La superbe réussite de la pièce Un homme pour l’éternité (cf les articles de Pierre François dans France Catholique n°3006), jouée par le théâtre de l’Arc-en-Ciel, met en pleine lumière un personnage hors du commun, dont le témoignage vient retentir au cœur de notre présent le plus vivant. Thomas More, saint et martyr du XVIe siècle, n’a pas été choisi au hasard par Jean-Paul II comme patron et modèle des hommes politiques. Son sacrifice justifié, par la raison d’Etat, nous renvoie à la tragédie d’une conscience atteinte au plus profond d’elle-même. L’aube des temps modernes fait réapparaître, dans un tout autre contexte, la résistance obstinée d’Antigone face à Créon. La protestation jusqu’à la mort, au nom des lois non écrites, contre l’iniquité de la décision du pouvoir. Celui-ci prétend se conforter d’une légitimité nouvelle. Certes, Henri VIII d’Angleterre est un tyran, souvent sanguinaire, qui ne saurait encore se réclamer d’un consentement démocratique. Mais il est avant-gardiste à sa façon, en instaurant la toute puissance du politique émancipé d’une autorité spirituelle rappelant des principes d’un autre ordre.

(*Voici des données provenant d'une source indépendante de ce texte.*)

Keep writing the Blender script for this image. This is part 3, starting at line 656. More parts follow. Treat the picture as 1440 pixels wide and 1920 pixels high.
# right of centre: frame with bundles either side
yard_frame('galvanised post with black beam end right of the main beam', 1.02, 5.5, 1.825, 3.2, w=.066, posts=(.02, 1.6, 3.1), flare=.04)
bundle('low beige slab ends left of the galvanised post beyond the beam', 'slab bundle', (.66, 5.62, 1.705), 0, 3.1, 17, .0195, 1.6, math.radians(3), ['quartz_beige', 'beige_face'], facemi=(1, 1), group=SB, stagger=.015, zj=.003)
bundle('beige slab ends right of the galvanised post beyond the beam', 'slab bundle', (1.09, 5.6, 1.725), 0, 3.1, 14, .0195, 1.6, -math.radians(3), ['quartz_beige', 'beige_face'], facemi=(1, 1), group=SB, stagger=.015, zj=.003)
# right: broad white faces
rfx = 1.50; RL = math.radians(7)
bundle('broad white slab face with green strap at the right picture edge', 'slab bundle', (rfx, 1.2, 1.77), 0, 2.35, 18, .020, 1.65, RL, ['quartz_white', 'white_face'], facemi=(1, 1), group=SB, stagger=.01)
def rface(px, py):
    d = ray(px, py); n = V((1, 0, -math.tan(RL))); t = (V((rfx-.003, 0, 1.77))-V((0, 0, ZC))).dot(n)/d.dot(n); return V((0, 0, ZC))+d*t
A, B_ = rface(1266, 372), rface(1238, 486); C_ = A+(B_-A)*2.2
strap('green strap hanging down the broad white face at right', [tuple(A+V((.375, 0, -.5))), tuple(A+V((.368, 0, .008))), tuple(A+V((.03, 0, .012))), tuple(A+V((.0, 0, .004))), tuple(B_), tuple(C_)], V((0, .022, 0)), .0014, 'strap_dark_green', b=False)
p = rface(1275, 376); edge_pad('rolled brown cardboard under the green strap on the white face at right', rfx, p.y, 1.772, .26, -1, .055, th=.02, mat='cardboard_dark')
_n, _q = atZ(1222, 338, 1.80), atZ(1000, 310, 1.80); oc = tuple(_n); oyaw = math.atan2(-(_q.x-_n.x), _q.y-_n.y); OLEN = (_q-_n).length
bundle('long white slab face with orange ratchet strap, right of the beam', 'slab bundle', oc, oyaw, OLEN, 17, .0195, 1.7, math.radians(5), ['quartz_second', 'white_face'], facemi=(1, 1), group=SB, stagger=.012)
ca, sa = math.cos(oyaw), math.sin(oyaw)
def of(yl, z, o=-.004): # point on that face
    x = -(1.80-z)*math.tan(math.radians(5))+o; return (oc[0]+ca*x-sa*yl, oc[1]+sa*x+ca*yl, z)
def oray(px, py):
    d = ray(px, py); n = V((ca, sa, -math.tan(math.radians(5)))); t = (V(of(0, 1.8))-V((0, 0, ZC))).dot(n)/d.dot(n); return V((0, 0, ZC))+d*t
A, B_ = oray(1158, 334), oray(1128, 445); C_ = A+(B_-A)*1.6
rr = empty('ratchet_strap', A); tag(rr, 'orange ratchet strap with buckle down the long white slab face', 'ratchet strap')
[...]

Thomas More, profondément respectueux du souverain et des institutions qu’il a servis, ne s’est nullement dressé avec violence contre l’ordre établi. Sa démission de Chancelier et son silence constituent à eux seuls une réprobation insupportable, parce que l’intégrité de l’homme, son désintéressement sont une accusation muette. Les principes pour lesquels il témoigne, sans jamais ouvrir la bouche, sont trop forts pour celui qui en mesure la portée. Thomas doit donc être condamné afin qu’avec lui disparaisse la simple ombre d’un soupçon. Les arguments tombent, étonnamment proches de notre entendement d’aujourd’hui : cet homme est un fanatique, un exagéré. Traduisez en langage un peu plus branché : out, déconnecté, ringard, et même – pourquoi pas ?-, fondamentaliste.

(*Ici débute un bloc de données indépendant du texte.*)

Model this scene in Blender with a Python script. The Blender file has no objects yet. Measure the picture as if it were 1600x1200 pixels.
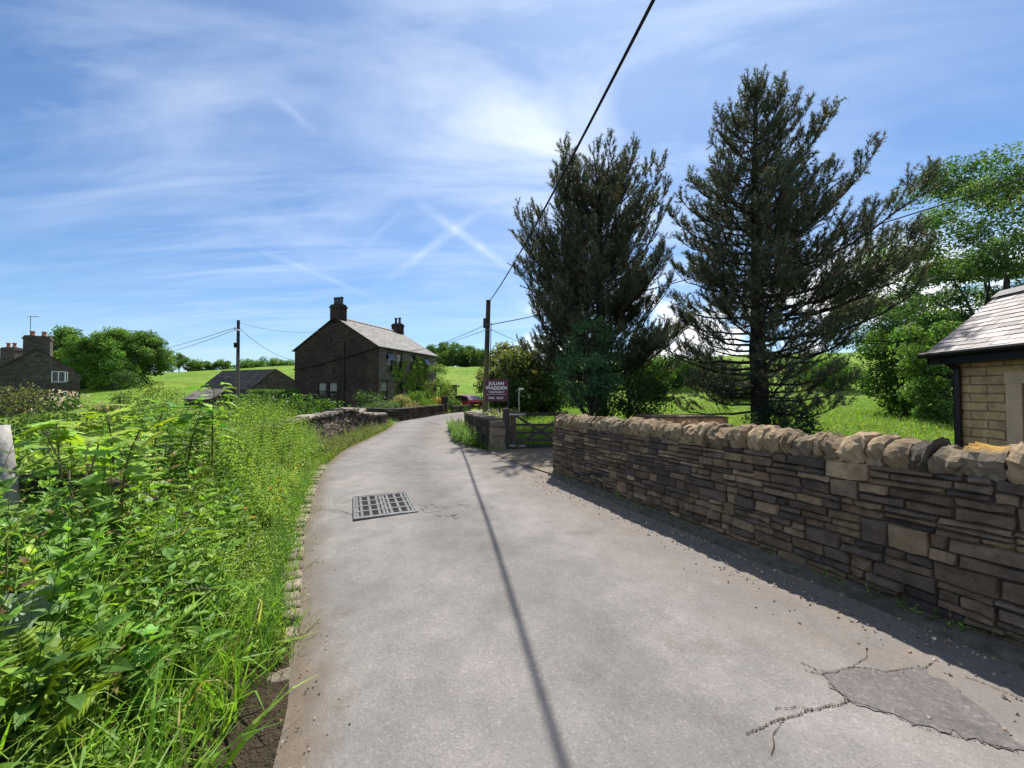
import bpy, math
import numpy as np
R = np.random.default_rng(11)
scene = bpy.context.scene
COL = scene.collection
F_PX, HOR = 600.0, 612.0          # focal length in photo pixels, horizon row
def at(px, d): return (px - 800.0) / F_PX * d
def zt(py, d): return 1.6 + (HOR - py) * d / F_PX
def ss(a, b, x):
    t = np.clip((np.asarray(x, float) - a) / (b - a), 0, 1)
    return t * t * (3 - 2 * t)
def unit(v):
    v = np.asarray(v, float)
    return v / np.maximum(np.linalg.norm(v, axis=-1, keepdims=True), 1e-9)

# ------------------------------------------------------------------ objects
def empty(name, label, cat, loc, group=None):
    o = bpy.data.objects.new(name, None); COL.objects.link(o)
    o.location = loc; o.empty_display_size = .2
    return tag(o, label, cat, group)
def tag(o, label, cat, group=None):
    o['label'] = label; o['category'] = cat
    if group: o['group'] = group
    return o
def kind(o, k): o['kind'] = k; return o
def rootloc(o):
    p = np.zeros(3)
    while o is not None:
        p += np.array(o.location); o = o.parent
    return p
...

Dans le champ de la raison politique contemporaine, une certaine protestation de la conscience est incongrue. Elle est même justifiable d’un interdit souverain. Le tyran d’hier a été remplacé par les représentants de la volonté générale et un réel progrès de l’Etat de droit semble avoir immunisé nos sociétés émancipées de tout arbitraire. Mais la légitimité du suffrage populaire et la domination de l’opinion ne sont pas adéquates à la définition du bien et du mal. Fort heureusement, le droit démocratique laisse un espace à l’objection de conscience en cas de désaccords graves. Mais cette concession est quelque peu fragile. On se souvient des attaques furieuses contre l’encyclique Evangelium Vitae, quand le Pape a osé rappeler la transcendance des principes par rapport aux décisions majoritaires. C’est bien pourquoi l’exemple de saint Thomas More nous est précieux. Face à la prétention de l’Etat moderne à transgresser les lois non écrites se dresse la réprobation du chancelier d’Angleterre qui va vers l’échafaud dans la lumière de l’invisible et de ses lois intransgressibles.